### [PROMPT]
Provide only the number of lines in the records below that include "script".
━━ EXERCISE INPUT
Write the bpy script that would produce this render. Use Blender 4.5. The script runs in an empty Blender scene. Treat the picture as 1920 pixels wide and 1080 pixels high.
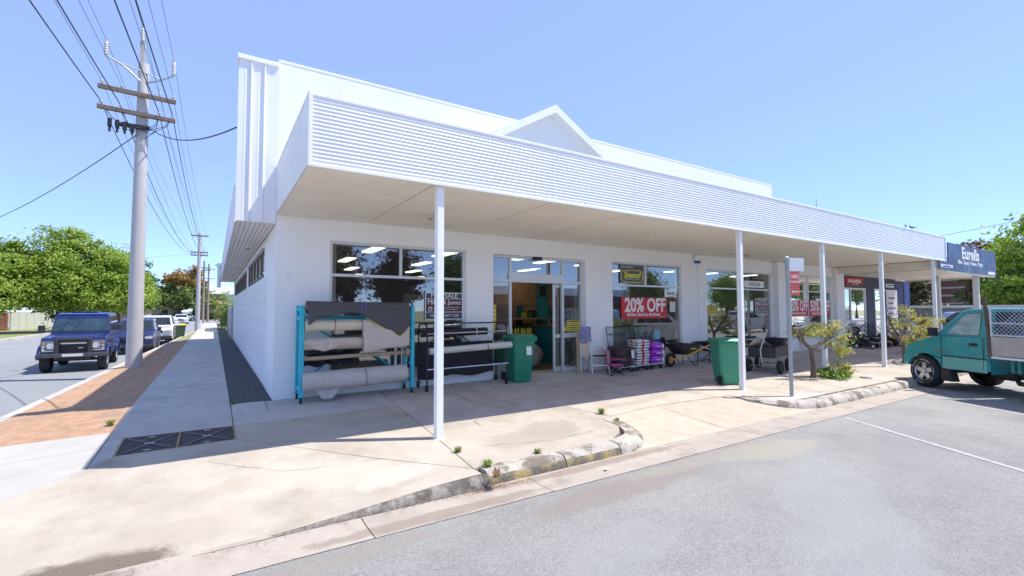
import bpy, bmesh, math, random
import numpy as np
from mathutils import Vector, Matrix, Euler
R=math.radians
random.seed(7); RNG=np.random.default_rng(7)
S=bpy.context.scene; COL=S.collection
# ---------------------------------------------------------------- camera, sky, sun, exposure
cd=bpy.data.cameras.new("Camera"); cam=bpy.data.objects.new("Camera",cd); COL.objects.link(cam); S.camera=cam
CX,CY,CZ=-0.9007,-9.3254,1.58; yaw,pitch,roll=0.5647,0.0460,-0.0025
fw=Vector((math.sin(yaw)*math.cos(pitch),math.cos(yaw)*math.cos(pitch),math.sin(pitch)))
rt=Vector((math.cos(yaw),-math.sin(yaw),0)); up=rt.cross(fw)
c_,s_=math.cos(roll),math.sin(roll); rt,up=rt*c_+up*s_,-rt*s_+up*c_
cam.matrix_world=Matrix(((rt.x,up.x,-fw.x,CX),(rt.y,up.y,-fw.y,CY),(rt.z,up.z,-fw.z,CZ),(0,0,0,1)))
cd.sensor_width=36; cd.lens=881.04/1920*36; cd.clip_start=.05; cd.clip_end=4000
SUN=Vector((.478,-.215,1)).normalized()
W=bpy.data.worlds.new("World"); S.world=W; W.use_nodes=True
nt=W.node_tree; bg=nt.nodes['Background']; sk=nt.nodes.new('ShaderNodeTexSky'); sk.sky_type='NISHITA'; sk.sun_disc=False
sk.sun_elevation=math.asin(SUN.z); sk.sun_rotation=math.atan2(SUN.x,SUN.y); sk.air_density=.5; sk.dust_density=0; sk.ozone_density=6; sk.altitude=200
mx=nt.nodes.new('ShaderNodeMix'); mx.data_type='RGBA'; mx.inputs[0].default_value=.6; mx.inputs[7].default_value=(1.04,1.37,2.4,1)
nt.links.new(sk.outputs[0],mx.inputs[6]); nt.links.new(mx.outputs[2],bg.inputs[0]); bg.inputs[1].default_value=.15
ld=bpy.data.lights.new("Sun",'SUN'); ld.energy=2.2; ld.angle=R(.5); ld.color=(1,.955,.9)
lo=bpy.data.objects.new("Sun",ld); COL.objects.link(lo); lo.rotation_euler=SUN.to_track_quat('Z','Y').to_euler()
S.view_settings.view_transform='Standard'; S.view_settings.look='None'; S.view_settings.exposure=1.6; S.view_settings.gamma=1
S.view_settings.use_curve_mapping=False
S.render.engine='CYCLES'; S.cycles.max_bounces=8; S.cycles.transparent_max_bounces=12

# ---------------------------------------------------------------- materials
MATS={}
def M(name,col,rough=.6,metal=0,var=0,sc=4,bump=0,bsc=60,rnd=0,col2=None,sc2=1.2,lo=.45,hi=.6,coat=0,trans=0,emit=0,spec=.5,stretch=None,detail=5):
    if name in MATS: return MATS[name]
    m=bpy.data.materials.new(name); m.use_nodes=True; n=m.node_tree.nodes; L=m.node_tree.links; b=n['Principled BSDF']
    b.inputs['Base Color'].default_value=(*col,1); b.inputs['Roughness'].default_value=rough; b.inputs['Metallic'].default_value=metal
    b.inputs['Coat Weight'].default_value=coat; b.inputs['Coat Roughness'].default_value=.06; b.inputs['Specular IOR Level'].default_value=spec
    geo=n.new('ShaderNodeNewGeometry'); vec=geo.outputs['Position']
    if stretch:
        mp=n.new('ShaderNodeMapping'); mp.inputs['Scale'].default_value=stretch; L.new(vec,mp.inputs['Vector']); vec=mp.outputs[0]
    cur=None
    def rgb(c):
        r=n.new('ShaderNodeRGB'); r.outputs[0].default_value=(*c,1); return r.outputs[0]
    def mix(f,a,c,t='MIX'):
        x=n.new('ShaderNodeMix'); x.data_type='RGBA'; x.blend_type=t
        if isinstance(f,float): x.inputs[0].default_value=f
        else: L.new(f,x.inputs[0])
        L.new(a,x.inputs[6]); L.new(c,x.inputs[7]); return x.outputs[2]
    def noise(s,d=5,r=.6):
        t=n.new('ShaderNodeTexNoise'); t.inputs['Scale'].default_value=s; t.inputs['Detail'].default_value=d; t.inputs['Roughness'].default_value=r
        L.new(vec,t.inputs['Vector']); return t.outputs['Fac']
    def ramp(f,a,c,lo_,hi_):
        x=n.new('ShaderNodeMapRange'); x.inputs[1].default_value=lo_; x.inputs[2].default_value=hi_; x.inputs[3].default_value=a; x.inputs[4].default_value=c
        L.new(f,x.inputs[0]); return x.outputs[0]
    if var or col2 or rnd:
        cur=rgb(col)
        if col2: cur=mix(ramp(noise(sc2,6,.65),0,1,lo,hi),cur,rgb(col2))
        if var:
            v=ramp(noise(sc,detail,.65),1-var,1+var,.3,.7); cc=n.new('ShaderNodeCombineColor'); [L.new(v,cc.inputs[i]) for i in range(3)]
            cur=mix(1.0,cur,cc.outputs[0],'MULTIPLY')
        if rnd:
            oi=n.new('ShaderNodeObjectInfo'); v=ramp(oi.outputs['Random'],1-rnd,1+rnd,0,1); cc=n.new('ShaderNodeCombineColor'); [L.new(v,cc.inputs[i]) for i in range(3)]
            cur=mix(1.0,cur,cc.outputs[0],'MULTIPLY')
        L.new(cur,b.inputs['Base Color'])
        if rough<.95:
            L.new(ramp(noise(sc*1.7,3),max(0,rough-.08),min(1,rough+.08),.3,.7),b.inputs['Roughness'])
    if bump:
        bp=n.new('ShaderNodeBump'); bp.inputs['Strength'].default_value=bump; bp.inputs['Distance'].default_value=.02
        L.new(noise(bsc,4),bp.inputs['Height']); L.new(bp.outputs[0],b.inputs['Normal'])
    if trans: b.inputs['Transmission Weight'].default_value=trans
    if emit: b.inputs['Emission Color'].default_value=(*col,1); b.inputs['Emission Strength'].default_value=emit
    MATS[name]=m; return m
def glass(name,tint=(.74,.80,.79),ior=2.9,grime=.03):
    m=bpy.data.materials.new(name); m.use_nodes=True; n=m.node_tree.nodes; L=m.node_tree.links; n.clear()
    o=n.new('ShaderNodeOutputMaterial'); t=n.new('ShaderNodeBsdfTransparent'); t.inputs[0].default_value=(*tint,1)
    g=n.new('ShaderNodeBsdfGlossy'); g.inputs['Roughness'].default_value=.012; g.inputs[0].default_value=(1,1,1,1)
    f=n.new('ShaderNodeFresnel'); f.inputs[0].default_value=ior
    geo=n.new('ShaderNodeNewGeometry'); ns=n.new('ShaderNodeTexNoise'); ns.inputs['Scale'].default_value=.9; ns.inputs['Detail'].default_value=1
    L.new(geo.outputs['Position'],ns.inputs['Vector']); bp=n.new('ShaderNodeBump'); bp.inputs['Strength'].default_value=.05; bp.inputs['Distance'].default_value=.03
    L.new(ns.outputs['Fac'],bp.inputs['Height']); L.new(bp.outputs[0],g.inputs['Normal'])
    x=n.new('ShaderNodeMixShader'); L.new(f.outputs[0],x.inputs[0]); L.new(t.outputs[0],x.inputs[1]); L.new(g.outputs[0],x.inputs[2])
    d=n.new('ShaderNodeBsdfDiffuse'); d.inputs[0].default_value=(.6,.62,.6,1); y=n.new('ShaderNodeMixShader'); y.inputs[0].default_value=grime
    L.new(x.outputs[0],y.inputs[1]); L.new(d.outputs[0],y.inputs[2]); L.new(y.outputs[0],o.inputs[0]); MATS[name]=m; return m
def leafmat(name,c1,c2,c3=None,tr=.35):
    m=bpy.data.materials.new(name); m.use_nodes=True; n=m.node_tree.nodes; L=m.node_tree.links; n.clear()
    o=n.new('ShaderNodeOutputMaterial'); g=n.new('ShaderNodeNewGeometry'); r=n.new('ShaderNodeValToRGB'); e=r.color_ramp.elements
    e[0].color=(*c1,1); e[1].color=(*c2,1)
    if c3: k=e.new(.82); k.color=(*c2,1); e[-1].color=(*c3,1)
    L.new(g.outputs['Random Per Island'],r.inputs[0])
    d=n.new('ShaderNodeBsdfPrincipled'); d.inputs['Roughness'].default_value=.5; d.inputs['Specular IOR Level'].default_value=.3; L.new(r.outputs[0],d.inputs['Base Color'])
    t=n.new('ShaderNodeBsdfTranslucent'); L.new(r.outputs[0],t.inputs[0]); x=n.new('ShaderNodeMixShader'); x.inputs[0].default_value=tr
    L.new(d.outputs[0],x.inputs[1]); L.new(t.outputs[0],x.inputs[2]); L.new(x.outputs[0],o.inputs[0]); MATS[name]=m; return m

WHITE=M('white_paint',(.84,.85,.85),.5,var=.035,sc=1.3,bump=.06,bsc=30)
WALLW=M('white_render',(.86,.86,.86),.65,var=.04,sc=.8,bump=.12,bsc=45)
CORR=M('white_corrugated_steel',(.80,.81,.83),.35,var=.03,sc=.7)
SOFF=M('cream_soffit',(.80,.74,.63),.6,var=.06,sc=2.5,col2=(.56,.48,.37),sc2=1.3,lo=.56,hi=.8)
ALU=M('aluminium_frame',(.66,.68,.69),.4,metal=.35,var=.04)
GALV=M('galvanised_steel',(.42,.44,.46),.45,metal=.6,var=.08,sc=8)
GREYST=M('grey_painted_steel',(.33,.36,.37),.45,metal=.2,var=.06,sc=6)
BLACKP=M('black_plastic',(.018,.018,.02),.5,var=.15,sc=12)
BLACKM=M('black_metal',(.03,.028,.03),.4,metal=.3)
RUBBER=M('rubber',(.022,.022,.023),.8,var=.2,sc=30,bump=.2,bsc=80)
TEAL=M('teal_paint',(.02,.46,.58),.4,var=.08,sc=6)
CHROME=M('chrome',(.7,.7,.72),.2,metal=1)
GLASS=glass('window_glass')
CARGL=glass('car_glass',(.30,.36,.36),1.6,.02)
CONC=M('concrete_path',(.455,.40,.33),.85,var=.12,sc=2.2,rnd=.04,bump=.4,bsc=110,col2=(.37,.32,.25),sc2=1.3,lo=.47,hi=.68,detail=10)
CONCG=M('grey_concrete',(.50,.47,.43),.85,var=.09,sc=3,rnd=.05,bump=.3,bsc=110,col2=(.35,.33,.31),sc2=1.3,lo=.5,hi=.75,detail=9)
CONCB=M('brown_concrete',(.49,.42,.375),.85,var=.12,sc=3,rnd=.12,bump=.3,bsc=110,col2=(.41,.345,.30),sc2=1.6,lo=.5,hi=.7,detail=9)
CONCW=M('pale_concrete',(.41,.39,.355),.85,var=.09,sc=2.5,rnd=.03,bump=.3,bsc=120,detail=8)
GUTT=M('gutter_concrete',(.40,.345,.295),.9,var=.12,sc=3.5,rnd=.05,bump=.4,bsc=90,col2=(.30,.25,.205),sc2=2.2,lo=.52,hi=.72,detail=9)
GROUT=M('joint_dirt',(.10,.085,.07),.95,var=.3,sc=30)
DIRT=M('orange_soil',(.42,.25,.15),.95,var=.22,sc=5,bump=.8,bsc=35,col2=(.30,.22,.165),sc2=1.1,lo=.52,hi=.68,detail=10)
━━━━
━━ EXERCISE INPUT
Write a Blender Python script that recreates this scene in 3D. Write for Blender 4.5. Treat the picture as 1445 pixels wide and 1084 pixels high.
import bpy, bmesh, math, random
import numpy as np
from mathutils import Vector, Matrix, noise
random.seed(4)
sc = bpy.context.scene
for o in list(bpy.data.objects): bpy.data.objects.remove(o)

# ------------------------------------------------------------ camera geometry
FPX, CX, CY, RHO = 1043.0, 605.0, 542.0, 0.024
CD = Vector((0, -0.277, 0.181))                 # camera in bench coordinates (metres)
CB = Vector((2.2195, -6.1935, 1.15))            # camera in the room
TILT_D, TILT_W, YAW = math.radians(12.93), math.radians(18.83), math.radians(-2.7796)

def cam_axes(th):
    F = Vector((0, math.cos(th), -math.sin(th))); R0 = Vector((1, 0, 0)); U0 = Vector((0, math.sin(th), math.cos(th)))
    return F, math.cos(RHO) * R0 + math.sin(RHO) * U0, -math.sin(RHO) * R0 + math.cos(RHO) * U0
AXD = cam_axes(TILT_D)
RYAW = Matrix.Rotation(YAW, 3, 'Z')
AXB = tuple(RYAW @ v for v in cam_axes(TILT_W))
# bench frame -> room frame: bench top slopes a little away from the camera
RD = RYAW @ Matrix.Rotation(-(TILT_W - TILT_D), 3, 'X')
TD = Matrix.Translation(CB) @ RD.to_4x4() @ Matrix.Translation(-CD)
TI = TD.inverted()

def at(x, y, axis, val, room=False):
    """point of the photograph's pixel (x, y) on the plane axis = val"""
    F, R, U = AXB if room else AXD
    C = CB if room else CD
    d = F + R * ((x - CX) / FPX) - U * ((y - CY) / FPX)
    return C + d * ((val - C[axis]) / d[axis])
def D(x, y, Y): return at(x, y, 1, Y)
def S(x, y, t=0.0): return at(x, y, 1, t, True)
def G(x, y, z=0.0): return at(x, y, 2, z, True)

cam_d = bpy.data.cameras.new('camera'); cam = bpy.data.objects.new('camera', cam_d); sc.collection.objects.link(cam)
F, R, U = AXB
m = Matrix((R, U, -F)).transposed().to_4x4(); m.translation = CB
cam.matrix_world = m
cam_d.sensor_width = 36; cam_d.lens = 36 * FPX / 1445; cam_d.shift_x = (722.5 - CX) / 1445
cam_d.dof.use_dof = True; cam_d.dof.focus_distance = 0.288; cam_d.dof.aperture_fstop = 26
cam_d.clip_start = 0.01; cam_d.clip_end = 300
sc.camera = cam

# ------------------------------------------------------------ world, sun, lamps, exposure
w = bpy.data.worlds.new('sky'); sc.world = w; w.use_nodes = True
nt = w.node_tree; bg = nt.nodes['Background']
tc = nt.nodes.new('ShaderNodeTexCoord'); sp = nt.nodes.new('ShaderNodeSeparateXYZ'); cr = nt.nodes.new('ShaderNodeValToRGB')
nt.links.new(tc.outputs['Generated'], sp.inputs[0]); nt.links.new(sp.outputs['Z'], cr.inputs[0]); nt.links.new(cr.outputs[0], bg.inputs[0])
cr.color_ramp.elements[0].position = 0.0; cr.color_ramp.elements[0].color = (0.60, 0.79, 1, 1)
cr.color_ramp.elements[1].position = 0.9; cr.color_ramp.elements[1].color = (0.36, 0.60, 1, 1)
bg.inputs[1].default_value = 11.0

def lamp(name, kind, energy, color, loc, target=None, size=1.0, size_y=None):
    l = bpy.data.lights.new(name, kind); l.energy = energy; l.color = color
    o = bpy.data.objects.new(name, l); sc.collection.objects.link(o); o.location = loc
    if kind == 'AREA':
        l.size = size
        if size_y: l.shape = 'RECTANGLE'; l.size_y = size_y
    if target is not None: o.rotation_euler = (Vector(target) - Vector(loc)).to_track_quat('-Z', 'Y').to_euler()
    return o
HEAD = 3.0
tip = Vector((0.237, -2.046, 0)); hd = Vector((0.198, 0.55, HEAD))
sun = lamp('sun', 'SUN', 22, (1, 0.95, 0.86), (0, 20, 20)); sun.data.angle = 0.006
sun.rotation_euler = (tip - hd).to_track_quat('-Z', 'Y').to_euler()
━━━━
━━ EXERCISE INPUT
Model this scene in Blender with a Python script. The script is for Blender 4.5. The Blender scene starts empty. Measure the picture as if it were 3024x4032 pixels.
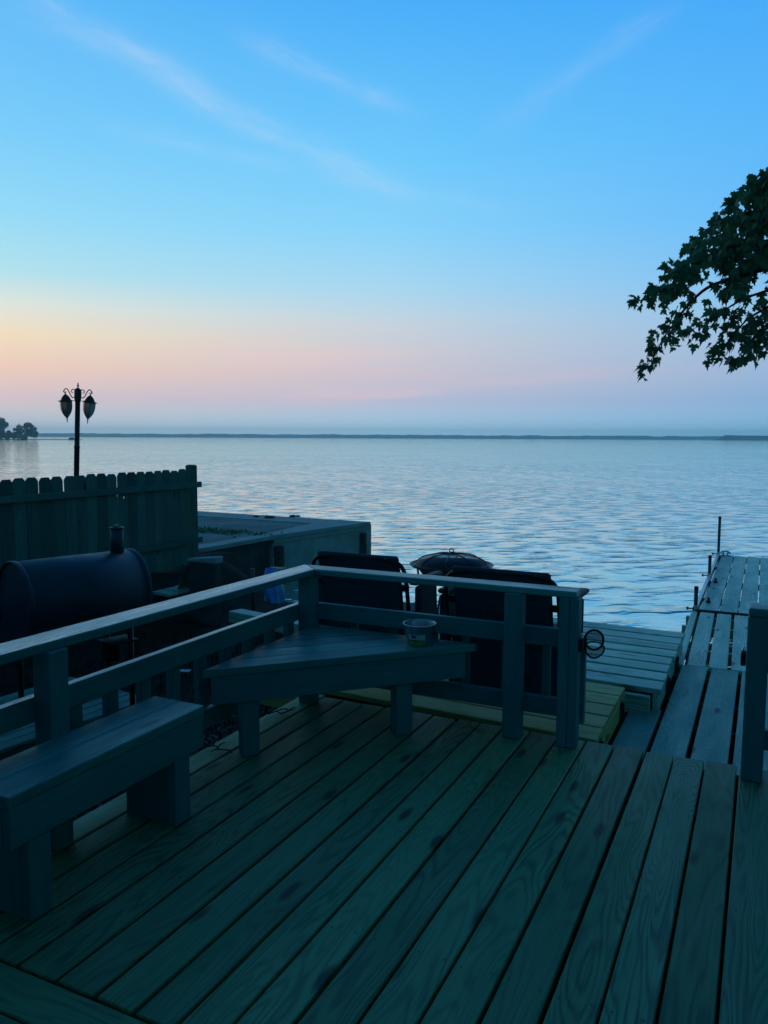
━━━━
### [ANSWER IN FULL]
3